Bismihi Teâlâ
Sence, en tatminkâr insan kimdir?
Sence, hayatı yaşanır kılan nedir?
Sence, geleceğe inanmayı, çalışma tavrını tetikleyen güç nedir?
Sahi, olumsuz bir tablodan olumlu çıkmanın bir yolu, yordamı yok mudur?
Kendimize yönelteceğimiz öyle çok şey var ki…
Öz olarak mühim olan
Kendimizle olan yüzleşmemizin zorunluğu değil midir?
Maneviyatın diğer deyişle içsel motivasyonun,
belki de yapı taşları:
İnanç ve umuttur.
Zira inanç, hayatın bir araya getirici ilkesidir.
İnsanı bütün kılan faktördür.
Hayatı yaşanır kılan güçtür.
Geleceğe inanma ve buna dönük çalışma becerisini sunan tavırdır.

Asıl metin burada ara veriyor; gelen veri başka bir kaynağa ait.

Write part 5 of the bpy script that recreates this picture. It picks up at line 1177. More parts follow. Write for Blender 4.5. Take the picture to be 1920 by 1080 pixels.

Umut, içinde istek barındıran beklentidir.
Beklenti ise harekete geçirir.
Umut, inancın meyvesidir;
Yüce Allah’la olan manevi ilişki aracığıyla insanı bir vecde götürür.
Yani ‘içinde Allah’ taşımak’
Bir düşünürün dediği gibi
‘’İnanç ilhama giden kapıyı açar ve umut da arzuya ilerleme gücü verir.’’
Hani bir söz var ya;
İşler zora düştüğünde ‘umudu olan yola devam eder’ diye.
Bireylerin, toplumların içsel manevi niteliklere gereksinimi daimidir.
Hava, su, toprak gibi…
Toplumumuzda öz olarak halen bir takım iyi şeyler vardır.
İyilik, yardımlaşma, dayanışma…
İşte bunun ömrü, soluğu bilinçle alakalı.
Aslında din ölçüyü koymuştur:
’’Amellerin(işlerin)en hayırlısı -az da olsa- devamlı olanıdır.’’(Hadis)
Sade deyişle devamlı iyilik…
Her zaman iyilik…
Felakette, acıda olduğu gibi yarınlar için de kenetlenmemiz gerekmez mi?
Musibetlerin belki de bize, balyoz hükmünde verdiği mesaj:
‘’Ben kendimi öncelerim’’ in geçersizliği!
Toparlayacak olursak;
Bir insanın içsel manevi nitelikleri, maneviyatı, onu ve toplumu büyük kılar.
Galiba en tatminkâr insanlar Allah’ı zikredenlerdir.